Cüveyriye (r.a): Kavmi İçin En Hayırlı Kadın

Cüveyriye binti Hâris b. Dırâr b. Habîb (r.a) 607 yılında doğdu, babası Huzâa kabilesinin Mustalik oğulları kolunun reisi idi. Daha önce amcaoğlu Mesâmiʻ b. Saffân el-Mustalikî ile evli idi. Çok hayırsever olan Cüveyriye (r.a) açları doyurur, yoksullara yardım ederdi. Aynı zamanda takvası ile meşhurdu, çok namaz kılar, oruç tutar ve zikirle meşgul olurdu. Hicrî 50. senenin Rebîulevvel’inde vefat etmiş, Efendimiz’den 7 hadis rivayet etmiştir.[1]

Cüveyriye (r.a) Benî Mustalik gazvesinde esir alınmış, ganimetler taksim edilirken Sâbit b. Kays’ın hissesine düşmüş ve onunla mükâtebe yapmış yani belli bir meblağı ödeyip hür olmak üzere anlaşmıştı. Medîne’ye gelince hürriyete kavuşabilmesi için lâzım olan ücret konusunda yardım talep etmek üzere Allah Rasûlü’e geldi. Rasûlullah (s.a.v) ona gerekli yardımı yaptıktan sonra evlilik teklifinde bulundu. O da bunu büyük bir memnuniyetle kabul etti. Bu evlilik sebebiyle Müstalikoğulları kabilesinden yedi yüz kadar harp esiri karşılıksız olarak âzâd edildi ve bundan dolayı yüzlerce kişi de müslüman oldu. Rasûlullah (s.a.v) o kabileden biriyle evlenince müslümanlar da “Artık bunlar Allah Rasûlü’nün akrabalarıdır” diyerek ellerindeki esirleri serbest bıraktılar. Hz. Âişe (r.a) bu hâdiseye işâretle:

“Kavmi için Cüveyriye’den daha hayırlı ve bereketler getiren başka bir kadın görmedik, onun sebebiyle Benî Mustalik’ten yüz hâne halkı âzâd olundu” demiştir.[2]

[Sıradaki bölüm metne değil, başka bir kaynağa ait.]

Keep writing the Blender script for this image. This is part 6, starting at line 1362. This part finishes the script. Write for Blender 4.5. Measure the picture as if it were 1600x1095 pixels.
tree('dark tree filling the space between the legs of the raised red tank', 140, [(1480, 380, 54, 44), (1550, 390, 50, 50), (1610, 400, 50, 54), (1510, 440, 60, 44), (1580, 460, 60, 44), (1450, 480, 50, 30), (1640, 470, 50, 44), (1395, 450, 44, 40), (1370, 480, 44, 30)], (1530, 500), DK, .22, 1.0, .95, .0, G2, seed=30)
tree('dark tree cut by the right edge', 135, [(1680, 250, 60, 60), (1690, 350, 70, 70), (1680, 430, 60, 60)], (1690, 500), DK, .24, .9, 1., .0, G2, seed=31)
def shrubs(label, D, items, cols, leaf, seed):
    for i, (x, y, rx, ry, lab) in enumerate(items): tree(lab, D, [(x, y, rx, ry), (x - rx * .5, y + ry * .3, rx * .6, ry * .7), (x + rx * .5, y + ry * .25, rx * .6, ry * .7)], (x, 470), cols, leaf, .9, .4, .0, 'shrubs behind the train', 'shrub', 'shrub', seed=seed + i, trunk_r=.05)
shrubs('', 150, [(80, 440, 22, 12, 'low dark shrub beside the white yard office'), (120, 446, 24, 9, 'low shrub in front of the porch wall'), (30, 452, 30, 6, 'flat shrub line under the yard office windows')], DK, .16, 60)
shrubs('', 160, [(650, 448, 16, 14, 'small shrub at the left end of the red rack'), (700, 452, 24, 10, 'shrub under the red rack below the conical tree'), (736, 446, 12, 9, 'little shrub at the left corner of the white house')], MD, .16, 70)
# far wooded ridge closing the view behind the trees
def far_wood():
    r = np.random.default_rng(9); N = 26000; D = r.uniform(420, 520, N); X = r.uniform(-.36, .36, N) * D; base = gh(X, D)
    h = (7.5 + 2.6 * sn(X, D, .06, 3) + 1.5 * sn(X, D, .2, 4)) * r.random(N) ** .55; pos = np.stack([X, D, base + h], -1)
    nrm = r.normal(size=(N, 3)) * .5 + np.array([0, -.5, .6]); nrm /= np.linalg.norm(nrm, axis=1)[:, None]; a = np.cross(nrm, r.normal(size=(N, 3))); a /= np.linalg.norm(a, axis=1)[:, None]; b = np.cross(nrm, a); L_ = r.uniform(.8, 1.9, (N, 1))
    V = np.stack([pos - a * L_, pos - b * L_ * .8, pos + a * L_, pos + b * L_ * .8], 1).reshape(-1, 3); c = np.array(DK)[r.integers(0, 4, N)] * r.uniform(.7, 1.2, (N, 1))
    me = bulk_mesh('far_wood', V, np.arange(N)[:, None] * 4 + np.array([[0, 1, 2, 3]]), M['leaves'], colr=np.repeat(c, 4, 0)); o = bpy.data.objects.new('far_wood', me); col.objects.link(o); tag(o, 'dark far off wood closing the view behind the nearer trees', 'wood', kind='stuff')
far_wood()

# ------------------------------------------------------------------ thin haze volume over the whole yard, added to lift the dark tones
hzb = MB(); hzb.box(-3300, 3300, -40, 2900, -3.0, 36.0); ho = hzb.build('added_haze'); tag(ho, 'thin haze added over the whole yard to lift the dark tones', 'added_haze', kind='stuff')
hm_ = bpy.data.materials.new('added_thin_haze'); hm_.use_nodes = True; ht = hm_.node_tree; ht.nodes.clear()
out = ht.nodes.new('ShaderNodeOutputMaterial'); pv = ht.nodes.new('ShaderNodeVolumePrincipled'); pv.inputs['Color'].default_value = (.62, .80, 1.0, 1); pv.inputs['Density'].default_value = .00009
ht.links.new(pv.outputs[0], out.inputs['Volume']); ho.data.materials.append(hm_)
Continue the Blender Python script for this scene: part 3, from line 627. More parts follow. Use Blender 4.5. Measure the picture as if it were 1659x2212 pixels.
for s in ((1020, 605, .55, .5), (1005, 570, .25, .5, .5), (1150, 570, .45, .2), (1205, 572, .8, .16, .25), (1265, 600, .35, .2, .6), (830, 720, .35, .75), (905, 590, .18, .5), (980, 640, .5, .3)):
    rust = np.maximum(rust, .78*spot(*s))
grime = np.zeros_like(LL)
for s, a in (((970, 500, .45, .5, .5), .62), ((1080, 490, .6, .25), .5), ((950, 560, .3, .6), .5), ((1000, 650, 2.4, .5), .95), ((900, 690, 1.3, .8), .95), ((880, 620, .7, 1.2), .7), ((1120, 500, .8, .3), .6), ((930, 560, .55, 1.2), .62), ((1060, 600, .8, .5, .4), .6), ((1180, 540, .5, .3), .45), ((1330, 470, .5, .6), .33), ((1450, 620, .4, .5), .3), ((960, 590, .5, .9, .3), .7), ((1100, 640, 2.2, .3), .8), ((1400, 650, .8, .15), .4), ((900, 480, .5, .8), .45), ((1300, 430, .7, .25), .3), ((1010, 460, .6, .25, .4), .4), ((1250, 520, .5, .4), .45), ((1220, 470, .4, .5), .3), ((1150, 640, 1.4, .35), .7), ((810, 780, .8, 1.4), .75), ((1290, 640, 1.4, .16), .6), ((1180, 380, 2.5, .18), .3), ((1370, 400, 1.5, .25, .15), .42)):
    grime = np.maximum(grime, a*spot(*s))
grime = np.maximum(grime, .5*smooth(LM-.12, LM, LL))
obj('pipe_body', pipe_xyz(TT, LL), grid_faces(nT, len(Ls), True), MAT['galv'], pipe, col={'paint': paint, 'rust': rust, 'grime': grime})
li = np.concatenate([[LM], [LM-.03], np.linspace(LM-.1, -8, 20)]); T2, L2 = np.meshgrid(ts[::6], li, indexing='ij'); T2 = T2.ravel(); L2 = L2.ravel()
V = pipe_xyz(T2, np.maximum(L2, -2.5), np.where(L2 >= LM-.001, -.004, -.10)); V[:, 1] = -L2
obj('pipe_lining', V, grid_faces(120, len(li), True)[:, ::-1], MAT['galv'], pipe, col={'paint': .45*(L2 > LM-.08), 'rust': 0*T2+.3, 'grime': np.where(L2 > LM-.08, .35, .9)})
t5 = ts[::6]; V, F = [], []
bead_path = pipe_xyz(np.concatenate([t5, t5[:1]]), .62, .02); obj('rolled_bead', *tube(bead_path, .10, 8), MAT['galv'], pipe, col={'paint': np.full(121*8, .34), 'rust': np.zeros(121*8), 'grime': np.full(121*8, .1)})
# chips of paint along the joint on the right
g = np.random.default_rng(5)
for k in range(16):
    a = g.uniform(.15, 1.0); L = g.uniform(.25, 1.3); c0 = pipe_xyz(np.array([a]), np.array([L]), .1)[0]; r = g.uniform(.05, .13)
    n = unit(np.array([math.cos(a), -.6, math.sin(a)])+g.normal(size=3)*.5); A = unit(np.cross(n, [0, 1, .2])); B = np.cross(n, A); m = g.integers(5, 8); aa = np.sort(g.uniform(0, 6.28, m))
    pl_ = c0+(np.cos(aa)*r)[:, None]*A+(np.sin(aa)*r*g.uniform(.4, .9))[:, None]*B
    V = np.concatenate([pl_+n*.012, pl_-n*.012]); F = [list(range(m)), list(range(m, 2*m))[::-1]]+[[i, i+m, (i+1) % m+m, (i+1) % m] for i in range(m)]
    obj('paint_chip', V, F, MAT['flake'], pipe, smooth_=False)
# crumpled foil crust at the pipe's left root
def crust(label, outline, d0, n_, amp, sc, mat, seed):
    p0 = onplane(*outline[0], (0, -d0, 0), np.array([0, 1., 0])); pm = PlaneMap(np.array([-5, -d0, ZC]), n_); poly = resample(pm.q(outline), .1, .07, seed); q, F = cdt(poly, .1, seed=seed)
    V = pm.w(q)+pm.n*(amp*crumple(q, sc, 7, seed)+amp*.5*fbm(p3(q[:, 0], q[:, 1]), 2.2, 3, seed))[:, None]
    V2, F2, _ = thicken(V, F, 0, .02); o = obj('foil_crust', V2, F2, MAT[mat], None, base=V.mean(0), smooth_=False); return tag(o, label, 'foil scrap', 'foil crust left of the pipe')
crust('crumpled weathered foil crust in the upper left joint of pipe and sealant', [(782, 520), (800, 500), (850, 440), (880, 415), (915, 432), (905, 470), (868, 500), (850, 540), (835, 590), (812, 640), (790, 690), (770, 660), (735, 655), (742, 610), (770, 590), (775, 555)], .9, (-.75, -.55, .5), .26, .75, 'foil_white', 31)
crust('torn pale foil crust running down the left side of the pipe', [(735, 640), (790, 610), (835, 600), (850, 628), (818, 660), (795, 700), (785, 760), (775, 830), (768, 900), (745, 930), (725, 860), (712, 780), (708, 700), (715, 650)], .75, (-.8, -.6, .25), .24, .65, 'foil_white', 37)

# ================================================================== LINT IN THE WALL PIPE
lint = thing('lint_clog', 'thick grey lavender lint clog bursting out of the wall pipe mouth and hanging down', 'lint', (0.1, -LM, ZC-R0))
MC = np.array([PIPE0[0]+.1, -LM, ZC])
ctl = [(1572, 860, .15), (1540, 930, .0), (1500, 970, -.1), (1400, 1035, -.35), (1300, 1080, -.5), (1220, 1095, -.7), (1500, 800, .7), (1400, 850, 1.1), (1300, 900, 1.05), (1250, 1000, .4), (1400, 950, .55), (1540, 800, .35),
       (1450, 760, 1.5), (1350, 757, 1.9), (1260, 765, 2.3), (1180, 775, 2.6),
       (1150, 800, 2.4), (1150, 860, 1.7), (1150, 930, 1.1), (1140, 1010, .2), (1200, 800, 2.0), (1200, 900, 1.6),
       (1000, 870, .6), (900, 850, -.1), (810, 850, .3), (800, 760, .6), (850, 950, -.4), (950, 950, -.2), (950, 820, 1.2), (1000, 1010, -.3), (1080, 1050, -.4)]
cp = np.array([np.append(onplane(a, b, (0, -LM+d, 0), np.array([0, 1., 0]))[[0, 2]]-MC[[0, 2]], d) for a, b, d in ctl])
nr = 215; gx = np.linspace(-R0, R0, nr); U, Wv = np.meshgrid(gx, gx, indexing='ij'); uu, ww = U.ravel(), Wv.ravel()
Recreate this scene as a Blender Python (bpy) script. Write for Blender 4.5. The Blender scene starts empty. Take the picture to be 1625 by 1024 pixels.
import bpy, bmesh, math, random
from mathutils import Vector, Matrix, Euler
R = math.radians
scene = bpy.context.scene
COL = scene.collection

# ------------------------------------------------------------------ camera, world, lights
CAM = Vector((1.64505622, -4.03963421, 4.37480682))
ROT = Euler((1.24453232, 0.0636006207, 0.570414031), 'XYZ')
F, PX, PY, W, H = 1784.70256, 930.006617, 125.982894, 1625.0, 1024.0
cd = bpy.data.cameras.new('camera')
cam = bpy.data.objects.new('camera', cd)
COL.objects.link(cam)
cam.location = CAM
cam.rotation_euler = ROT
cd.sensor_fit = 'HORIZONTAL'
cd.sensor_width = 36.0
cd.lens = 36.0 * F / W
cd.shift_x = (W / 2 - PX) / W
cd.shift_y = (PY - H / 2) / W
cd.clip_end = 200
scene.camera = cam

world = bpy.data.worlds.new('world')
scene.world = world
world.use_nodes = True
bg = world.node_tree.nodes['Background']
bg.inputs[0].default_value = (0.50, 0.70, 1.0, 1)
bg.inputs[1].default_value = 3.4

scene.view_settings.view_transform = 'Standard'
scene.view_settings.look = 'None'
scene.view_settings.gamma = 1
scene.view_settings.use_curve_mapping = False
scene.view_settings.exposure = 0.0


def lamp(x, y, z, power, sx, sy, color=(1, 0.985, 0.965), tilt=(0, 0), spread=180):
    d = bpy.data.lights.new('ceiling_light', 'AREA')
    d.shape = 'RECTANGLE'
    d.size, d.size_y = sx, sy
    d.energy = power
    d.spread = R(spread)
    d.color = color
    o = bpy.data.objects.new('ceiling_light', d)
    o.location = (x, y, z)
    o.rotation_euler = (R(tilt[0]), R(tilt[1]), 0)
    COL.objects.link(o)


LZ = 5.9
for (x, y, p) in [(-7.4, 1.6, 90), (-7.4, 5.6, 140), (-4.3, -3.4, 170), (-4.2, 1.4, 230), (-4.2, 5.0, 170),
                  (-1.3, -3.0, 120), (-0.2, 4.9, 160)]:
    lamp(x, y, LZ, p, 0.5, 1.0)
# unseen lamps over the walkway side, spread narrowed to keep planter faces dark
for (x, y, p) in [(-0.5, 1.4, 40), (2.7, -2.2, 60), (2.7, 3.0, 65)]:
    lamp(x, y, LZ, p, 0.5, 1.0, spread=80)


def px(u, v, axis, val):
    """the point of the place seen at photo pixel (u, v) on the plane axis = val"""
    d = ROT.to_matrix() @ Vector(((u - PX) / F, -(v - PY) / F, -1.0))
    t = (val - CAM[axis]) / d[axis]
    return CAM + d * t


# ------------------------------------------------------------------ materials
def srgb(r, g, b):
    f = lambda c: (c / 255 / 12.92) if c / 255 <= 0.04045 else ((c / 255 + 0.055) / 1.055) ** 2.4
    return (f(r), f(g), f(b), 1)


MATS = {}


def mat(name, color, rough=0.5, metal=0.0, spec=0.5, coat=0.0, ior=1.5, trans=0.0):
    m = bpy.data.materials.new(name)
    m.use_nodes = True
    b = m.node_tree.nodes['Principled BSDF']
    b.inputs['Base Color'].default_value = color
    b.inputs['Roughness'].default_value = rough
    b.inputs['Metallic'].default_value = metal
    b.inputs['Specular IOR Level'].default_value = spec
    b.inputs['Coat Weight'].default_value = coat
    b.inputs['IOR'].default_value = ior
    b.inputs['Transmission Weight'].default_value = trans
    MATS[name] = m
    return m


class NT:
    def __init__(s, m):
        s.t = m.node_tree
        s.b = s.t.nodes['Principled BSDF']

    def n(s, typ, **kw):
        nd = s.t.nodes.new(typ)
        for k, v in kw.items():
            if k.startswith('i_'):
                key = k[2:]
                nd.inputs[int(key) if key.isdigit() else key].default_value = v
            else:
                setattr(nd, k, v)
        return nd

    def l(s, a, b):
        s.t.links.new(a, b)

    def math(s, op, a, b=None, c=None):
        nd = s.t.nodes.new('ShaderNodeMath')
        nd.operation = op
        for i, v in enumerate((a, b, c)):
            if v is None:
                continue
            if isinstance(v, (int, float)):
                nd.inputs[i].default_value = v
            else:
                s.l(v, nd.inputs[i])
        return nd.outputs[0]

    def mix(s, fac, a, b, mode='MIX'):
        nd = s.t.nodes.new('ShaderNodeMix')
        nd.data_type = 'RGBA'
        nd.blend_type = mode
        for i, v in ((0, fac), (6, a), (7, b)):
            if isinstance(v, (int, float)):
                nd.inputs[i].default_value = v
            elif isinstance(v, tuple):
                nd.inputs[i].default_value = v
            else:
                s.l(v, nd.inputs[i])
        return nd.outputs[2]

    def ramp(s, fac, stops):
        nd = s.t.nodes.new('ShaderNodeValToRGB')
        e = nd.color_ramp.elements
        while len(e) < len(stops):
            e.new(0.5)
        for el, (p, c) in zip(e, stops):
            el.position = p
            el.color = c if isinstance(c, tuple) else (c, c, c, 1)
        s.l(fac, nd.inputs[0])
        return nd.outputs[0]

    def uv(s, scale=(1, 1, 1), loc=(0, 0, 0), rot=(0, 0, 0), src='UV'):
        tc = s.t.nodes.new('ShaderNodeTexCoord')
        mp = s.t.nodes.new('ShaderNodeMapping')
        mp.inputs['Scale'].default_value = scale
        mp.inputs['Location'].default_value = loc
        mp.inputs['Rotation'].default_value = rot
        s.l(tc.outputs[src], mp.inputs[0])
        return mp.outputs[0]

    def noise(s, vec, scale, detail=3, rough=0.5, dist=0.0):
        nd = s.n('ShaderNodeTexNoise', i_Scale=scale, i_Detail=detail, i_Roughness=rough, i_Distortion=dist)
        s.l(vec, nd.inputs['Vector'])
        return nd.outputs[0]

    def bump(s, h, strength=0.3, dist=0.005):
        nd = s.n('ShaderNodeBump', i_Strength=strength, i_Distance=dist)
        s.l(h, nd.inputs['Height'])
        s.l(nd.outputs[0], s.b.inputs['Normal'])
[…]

Durumdan haberdâr olmayan babası Hâris, kızının fidyesi olan develeri alarak Medîne’ye doğru yola çıktı. Akîk mevkiine gelince develere baktı, içlerinden ikisi çok hoşuna gitti. Onları Akîk vâdilerinin birine sakladı ve Peygamber Efendimiz’e gelip:

“–Ey Muhammed, kızımı esir aldınız, işte şunlar onun fidyesi” dedi.

Rasûlullah (s.a.v):

“–Akîk’te falan vâdiye sakladığın iki deve nerede?” diye sordu. Hâris derhal:

“–Eşhedü en lâ ilâhe illallah ve eşhedü enneke rasûlullah. Vallâhi bunu Allah’tan başka kimse bilmiyordu” dedi.

Hâris ile birlikte iki oğlu ve kavminden bazı insanlar da müslüman oldular. Hemen birini göndererek sakladığı iki deveyi getirtip Peygamber Efendimiz’e verdi.[3]

Peygamber Efendimiz’in evlilik sebeplerinin en mühimlerinden biri bu idi. Bir kabile ile akrabalık kurarak onların İslâm’a girmesini sağlamak. Zira Arap kabilelerinde asabiyet ve kabilecilik çok güçlü olduğu için herhangi bir şekilde bağlantı kurdukları kimseyle aynı safta olur ve onu dâimâ desteklerlerdi.


[1] Muhibbuddîn et-Taberî, es-Simtu’s-semîn, s. 197; TİA, “Cüveyriye bint Hâris”, 2/125-127.

[2] Ebû Dâvûd, “Itk”, 2/3931.

[3] İbn Hişâm, es-Sîretü’n-nebeviyye, 2/646.